SHORTLISTED FOR THE GOLDSMITHS PRIZE 2015
WINNER OF THE E.M. FORSTER AWARD 2015
PUBLISHERS WEEKLY
The nameless narrator of the latest from Thirlwell (The Escape) is a bit of a worrywart, constantly fretting over each decision laid before him. So when he wakes one morning next to a woman who is not his wife, Candy in a shabby hotel room, he begins a long, anxiety-driven journey down the road to disaster. The woman, Romy, is one of his closest friends and has overdosed on ketamine which he provided; he's no saint, after all and it's up to Thirlwell's protagonist to save her. Far removed from his normal life living at home with his parents and wife in upper-middle-class comfort our hero soon finds himself entangled in orgies, robberies, brothels, gunfights, and heavy narcotics.

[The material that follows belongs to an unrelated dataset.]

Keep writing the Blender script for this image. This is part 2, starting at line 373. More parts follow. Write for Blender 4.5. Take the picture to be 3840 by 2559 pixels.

As he pines for romance with both Candy and Romy, his friend Hiro convinces him to push the boundaries of safety, and before long, the consequences rear their ugly heads when a pair of armed, masked strangers turns up at his front door demanding cash. Thirlwell's narration is interesting, with occasionally delightful flourishes, yet the inner monologues (full of ridiculous similes) eventually wear thin and often prevent anything from actually occurring for long stretches (think of Bernhard's The Loser, but less enchanting). And unlike Johnson's Jesus' Son or Welsh's Trainspotting, these adventures feel manufactured.